Identificando sinais – Grupos como a organização britânica de proteção à criança NSPCC oferecem conselhos sobre como detectar sinais de assédio online de crianças e práticas de construção de conexão emocional para obtenção de confiança – e também sobre como proteger a criança do avanço dessas situações.
Há uma série de possíveis sinais, mas eles não são óbvios porque criminosos costumam procurar a discrição para evitar serem detectados.
Entre os sinais e comportamentos mais comuns a serem observados são crianças que:
- ficam com muitos segredos, sobretudo sobre o que fazem na internet;
- estão passando muito tempo na internet e em redes sociais;
- mudam a tela de visualização quando alguém se aproxima;
- ficam caladas ou com raiva após usarem a internet ou enviarem mensagens de texto;
- possuem muitos números de telefone e e-mails novos no celular.
O que fazer – O Ceop, agência do governo britânico de combate à exploração infantil online, ressalta que às vezes a mudança de comportamento da criança é algo completamente normal, e que é importante não reagir de modo exagerado.

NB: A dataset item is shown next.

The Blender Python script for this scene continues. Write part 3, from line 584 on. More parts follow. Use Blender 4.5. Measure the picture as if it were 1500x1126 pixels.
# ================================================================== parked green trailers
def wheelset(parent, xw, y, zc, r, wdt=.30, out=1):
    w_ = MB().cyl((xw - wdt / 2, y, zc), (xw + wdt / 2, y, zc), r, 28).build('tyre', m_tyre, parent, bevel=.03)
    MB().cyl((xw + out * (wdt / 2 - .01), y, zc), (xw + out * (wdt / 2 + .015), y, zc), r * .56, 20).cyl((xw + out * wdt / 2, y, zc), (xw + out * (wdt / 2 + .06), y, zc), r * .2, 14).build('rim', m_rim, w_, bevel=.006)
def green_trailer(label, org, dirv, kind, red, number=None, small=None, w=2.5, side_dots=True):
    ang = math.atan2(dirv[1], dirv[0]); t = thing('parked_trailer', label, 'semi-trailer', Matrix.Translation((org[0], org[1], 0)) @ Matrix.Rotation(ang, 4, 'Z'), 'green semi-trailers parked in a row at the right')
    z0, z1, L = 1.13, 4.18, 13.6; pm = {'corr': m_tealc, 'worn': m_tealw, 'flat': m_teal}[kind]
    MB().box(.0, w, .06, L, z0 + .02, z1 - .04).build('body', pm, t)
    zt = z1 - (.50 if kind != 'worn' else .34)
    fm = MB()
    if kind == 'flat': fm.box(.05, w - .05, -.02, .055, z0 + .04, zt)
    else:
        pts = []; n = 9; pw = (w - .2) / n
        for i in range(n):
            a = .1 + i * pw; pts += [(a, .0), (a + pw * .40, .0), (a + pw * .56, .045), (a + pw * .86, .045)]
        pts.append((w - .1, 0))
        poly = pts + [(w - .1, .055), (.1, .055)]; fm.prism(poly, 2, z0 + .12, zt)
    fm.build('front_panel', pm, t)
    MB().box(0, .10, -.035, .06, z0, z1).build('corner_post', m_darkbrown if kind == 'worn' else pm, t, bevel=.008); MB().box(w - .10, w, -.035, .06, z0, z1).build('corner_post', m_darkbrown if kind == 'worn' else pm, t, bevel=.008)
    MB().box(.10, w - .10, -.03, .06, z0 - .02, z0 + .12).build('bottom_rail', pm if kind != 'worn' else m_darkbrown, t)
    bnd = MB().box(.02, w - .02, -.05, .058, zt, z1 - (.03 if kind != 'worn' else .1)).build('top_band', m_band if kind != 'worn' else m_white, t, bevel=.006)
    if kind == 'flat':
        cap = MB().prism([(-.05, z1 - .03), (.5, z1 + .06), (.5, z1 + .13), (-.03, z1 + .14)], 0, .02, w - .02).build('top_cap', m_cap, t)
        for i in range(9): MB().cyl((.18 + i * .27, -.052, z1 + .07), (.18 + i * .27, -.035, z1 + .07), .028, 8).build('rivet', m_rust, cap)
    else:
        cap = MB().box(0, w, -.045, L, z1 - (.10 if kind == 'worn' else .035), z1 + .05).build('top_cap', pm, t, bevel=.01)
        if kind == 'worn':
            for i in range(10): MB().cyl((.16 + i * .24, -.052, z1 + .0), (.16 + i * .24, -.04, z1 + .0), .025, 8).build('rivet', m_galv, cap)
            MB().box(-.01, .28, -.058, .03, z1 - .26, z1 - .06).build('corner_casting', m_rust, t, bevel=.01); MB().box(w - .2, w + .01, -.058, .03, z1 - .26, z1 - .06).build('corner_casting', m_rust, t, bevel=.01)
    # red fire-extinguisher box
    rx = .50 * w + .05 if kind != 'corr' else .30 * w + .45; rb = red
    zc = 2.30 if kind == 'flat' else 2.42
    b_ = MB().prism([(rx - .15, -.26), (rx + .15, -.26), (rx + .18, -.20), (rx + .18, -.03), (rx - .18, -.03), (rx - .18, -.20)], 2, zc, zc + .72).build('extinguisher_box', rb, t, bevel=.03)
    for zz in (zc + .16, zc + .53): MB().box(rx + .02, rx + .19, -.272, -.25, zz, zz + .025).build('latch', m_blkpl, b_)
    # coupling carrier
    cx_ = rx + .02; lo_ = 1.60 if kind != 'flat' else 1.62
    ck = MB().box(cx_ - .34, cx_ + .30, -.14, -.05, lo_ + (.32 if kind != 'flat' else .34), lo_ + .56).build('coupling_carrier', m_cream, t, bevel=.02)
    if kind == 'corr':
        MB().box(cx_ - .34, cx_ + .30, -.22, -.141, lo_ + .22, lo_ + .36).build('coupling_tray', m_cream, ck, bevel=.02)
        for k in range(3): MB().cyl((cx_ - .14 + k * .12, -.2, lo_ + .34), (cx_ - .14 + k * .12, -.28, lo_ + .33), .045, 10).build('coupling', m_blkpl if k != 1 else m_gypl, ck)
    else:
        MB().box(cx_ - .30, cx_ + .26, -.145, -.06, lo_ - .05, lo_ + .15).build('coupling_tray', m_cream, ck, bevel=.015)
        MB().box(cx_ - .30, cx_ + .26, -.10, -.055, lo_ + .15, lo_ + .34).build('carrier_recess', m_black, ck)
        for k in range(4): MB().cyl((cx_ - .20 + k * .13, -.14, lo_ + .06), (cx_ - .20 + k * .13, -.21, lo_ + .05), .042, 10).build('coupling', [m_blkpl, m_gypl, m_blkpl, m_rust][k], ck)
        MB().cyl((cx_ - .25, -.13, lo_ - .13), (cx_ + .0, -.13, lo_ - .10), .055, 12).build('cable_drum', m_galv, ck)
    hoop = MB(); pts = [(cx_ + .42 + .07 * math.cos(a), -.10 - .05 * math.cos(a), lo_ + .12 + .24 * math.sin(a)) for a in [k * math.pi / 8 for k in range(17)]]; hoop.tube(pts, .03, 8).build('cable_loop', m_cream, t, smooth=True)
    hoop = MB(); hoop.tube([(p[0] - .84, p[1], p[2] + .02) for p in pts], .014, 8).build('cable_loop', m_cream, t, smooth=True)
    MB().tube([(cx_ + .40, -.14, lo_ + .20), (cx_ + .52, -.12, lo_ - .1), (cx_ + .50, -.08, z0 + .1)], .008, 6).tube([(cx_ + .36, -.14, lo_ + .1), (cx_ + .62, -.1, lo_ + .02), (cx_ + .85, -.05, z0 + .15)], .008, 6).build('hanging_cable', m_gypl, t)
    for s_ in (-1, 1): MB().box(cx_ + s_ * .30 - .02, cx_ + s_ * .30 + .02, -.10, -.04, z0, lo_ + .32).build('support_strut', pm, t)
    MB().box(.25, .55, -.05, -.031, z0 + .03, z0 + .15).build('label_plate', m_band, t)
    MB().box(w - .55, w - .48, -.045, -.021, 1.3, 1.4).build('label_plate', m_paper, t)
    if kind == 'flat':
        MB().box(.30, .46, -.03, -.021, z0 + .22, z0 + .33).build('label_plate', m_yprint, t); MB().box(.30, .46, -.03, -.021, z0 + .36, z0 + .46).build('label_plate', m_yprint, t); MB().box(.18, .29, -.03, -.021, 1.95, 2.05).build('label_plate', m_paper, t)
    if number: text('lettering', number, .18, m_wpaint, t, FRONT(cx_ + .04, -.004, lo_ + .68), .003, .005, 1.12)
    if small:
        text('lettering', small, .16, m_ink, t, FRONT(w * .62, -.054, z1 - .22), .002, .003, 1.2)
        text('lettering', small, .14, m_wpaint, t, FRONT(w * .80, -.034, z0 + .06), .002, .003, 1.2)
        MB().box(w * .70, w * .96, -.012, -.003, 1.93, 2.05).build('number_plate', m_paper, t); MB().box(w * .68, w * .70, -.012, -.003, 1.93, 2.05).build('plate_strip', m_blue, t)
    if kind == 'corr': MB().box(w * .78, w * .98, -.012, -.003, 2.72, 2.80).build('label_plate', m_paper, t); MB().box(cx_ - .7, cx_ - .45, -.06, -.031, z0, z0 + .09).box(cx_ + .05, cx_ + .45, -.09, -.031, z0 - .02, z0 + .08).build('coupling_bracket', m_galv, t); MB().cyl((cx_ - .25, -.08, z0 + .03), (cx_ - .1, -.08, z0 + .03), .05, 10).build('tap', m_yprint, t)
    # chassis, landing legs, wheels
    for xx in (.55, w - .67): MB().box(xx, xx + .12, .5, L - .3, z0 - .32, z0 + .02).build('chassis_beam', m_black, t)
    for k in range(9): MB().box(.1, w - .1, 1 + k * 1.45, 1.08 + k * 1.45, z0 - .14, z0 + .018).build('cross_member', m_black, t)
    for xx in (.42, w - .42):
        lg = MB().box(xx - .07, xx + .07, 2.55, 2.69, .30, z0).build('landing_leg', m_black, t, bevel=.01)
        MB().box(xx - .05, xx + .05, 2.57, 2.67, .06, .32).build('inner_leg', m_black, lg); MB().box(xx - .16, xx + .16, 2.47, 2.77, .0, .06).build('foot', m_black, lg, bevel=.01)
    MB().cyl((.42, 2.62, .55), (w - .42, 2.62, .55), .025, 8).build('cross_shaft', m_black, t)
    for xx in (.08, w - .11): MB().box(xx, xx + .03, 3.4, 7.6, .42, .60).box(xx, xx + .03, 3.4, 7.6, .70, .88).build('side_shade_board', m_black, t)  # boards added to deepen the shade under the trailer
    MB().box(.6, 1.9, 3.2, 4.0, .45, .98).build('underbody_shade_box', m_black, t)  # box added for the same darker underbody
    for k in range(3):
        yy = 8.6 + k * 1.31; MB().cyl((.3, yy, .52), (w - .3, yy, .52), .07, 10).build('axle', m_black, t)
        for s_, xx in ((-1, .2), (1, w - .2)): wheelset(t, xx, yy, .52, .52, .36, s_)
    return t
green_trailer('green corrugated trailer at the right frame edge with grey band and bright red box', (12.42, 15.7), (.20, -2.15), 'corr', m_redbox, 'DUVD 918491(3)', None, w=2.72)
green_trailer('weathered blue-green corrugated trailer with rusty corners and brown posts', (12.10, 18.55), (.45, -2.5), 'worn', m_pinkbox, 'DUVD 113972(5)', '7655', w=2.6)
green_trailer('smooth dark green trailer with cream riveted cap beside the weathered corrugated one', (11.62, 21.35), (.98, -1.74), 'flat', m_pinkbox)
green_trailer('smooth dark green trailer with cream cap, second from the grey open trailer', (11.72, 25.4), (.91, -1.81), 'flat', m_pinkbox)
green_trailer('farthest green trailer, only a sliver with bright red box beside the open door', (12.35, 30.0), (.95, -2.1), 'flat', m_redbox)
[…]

Ter uma conversa calma e aberta, diz a agência, é uma maneira eficaz de determinar as causas de qualquer mudança de comportamento, lidando com preocupações de maneira franca e oferecendo suporte e apoio moral.
Um programa educacional preparado pela organização ThinkUKNow também diz ser importante deixar claro ao jovem que qualquer conversa não irá resultar em punição. Segundo a ONG, crianças costumam evitar relatar sua preocupação caso acreditem, por exemplo, que seu acesso à internet será restringido.
Outro grupo de aconselhamento britânico, o Get Safe Online, diz ter conhecimento dos relatos “horríveis” relacionados ao jogo e lamentou que grupos estejam dispostos a “abusar dessas plataformas (redes sociais)”.
Tony Neate, executivo do grupo, afirma que o diálogo é essencial para enfrentar questões de pressões de grupo caso a criança esteja “agindo estranhamente”.
“Isso permitirá a criança dar um passo atrás, para longe das pressões”, diz ele, acrescentando que isso ajudará o jovem a perceber que não se trata de “algo que eles tenham que seguir”.